Two or three old men sit in front of the Greyhound station. The high point of village life can be gauged by the activities of retirees, men who have nothing to do and enjoy the free time necessary to find out that the lady semi driver from Beckley, a foulmouthed, leggy bitch who always sank a couple of Red Top Ales at the roadhouse in East End. The Q-stick, as this bar was called, stood up on six cinder block pillars set into concrete. Steps made of two by eights led you into a dark room, one door, no windows, a bar along the wall on your right, five tables with three chairs at each spread along the other wall. A neon blinking jukebox stood at the far end of the room, by the entrance to the toilets: Hillbilly and Hillbitch. On a screened in porch at the back there stood a magnificent pool table with leather braid pockets and four fingers of slate. The legs could have come from a Steinway, handsome thick curves ending in a dainty wheel.
Another high spot in the day – once in the morning, once in the late afternoon – was the arrival and departure of the Greyhound bus. Some dude in uniform gets off and heads straight for the Q-stick. A stranger shows up, a man in dungarees and a white dress shirt with the sleeves folded up to his biceps. He carries a canvas bag, and in ten minutes he is heading for the Q-stick.
Patrick Meadows 1934 – 2017.
It’s always heartwarming to read these “shavings from the master’s workshop” because Patrick’s voice comes through just as clearly as it does in long-form pieces, and it’s so lovely to hear it again.
We live in a small village in Southern California. Yes, I know those are very hard to find in SoCal. It is desert, so right now the Snow Birds are gone. But wait, who are all the people waiting to pick up packages at the Post Office? They are city people attracted to the low prices of our housing. They will probably sell after one summer of scorching hot weather and ultra high electrical rates. No big loss, let us desert rats have our town back again. We are not big enough for a Greyhound bus stop. I don’t think even the County runs a bus out here anymore. I’ve thought about riding on that just for kicks. Normally it is Irene that catches it at Christmas Circle. Maybe I can sit near her in this little Van/Bus and hear why she lives out here. I’ll never do this trip because it drops riders off at Parkway Plaza in El Cajon. Everyone knows that shopping centers are dying. Probably most of the stores are closed. But still, I could probably find a seat near a Millers Outpost and check out the young girls.

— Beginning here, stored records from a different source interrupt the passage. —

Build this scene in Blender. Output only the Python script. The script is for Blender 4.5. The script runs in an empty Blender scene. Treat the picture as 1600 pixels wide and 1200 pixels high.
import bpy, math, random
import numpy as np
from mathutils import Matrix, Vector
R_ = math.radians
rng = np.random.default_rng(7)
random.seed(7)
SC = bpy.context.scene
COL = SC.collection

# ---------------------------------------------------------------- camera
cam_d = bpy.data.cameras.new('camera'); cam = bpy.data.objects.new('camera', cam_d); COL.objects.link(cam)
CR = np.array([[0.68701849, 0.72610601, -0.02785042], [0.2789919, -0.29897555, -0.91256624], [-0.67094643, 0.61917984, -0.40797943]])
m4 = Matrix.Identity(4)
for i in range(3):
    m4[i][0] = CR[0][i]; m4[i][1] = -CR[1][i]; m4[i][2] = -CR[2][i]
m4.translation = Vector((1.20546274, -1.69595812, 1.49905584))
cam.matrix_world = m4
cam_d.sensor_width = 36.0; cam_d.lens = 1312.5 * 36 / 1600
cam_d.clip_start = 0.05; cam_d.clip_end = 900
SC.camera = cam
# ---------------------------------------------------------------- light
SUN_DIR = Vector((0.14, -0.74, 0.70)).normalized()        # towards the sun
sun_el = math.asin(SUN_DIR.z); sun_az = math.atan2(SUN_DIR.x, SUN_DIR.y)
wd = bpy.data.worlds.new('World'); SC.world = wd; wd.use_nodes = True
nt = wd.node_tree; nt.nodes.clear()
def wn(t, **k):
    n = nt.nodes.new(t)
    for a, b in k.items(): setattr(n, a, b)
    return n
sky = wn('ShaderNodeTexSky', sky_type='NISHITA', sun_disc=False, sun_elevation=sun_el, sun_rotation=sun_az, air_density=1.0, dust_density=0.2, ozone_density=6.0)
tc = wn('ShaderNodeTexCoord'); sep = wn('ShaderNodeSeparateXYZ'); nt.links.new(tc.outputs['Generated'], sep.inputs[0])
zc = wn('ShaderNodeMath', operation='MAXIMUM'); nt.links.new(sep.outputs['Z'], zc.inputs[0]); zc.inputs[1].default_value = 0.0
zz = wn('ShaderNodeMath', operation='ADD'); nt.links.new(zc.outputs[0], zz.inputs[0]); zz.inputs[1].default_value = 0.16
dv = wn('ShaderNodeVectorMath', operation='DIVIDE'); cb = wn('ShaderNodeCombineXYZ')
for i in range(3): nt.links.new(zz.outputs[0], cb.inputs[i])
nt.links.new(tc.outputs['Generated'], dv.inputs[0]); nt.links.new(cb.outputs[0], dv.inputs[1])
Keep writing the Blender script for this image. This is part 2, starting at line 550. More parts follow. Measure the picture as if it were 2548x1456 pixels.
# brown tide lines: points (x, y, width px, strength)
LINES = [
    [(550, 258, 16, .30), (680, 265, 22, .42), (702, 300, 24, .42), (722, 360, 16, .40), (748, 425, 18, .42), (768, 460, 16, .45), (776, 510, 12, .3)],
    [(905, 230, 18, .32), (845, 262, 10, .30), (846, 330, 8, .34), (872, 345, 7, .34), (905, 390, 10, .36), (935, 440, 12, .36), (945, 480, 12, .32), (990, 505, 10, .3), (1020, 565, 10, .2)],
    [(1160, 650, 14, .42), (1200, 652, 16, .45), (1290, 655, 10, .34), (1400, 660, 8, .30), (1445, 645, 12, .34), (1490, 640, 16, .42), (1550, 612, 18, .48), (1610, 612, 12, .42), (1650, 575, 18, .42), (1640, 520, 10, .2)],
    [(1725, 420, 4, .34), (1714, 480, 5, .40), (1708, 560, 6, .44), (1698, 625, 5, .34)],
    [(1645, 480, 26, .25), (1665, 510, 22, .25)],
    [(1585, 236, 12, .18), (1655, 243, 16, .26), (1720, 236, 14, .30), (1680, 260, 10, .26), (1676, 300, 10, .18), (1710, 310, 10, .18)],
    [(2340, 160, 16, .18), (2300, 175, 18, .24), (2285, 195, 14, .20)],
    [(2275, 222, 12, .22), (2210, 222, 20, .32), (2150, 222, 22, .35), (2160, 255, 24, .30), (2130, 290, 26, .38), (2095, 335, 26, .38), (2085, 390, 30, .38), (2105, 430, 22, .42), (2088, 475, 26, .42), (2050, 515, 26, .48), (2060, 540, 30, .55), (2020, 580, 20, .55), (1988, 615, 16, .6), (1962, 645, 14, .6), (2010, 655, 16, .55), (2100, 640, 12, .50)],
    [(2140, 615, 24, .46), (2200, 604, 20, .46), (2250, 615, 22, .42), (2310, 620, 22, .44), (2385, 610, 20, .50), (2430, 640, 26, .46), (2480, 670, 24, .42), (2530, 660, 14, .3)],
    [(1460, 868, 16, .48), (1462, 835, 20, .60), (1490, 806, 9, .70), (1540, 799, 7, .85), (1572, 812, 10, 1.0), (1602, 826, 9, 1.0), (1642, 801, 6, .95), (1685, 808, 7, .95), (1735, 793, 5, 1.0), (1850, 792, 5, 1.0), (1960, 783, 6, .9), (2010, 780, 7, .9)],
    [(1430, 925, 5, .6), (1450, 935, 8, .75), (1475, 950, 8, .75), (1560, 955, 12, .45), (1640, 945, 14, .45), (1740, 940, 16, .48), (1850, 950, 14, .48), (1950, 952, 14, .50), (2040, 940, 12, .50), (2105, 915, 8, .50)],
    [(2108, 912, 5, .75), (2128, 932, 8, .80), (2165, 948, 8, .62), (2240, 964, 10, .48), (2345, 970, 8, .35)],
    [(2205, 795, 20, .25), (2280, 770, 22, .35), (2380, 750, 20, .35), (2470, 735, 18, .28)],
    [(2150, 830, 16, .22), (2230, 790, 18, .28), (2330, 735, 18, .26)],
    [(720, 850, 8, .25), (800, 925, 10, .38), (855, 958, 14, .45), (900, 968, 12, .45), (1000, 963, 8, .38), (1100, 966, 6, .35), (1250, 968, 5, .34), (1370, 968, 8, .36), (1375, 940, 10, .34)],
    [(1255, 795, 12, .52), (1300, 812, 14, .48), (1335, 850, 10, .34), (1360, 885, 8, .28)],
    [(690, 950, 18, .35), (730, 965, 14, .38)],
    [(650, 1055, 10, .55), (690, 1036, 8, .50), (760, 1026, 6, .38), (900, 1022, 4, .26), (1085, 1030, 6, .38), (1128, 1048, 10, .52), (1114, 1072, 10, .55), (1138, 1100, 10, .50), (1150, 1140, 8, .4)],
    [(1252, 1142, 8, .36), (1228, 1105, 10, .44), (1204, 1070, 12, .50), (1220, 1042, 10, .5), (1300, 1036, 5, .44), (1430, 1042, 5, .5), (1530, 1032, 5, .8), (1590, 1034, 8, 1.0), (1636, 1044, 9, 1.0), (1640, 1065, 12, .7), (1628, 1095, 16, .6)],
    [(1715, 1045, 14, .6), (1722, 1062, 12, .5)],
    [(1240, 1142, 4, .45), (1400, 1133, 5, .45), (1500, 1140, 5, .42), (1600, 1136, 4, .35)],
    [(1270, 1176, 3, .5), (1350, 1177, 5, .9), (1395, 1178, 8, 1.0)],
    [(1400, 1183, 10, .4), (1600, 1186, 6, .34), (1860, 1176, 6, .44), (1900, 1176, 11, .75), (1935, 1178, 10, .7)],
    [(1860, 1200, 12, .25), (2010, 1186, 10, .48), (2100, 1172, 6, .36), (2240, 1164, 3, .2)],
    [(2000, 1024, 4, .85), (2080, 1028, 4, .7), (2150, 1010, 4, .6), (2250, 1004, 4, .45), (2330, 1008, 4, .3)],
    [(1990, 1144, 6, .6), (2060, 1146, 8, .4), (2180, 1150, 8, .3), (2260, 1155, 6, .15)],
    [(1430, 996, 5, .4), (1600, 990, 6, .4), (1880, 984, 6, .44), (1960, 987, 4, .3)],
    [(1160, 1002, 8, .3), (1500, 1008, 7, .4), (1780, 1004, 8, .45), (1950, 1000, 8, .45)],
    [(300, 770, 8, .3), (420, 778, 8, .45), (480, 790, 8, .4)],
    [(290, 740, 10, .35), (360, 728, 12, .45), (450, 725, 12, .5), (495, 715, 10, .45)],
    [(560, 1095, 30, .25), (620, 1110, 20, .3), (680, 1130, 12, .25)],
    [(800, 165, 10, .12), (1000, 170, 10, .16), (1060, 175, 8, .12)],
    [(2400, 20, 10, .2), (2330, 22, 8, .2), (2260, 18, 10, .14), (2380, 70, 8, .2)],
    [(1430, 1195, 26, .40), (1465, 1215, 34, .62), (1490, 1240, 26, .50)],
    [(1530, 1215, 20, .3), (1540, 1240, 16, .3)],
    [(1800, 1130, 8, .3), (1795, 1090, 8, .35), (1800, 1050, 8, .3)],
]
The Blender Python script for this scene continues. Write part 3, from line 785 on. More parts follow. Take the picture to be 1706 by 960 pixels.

This bus trip has always intrigued me. I picture the poor Hispanics with all their children and maybe some chickens and pigs loading up in this van. Now that a chain store “gasp” has built in our town the Hispanics can shop at Dollar General for all their needs. That is good because all their men are very hard workers and nobody has a license, or insurance. Their children are being raised as both Mexican and American and are learning the American way. The parents are very proud of them. And, they will move out of our community for work or college.
So, my little town is poor Hispanics or very well off multi home owning Snow Birds from the snow parts of the West.
BTW, we do have benches under some native trees that I could sit at and watch the world go by.
Bill, you summed up your little burg perfectly.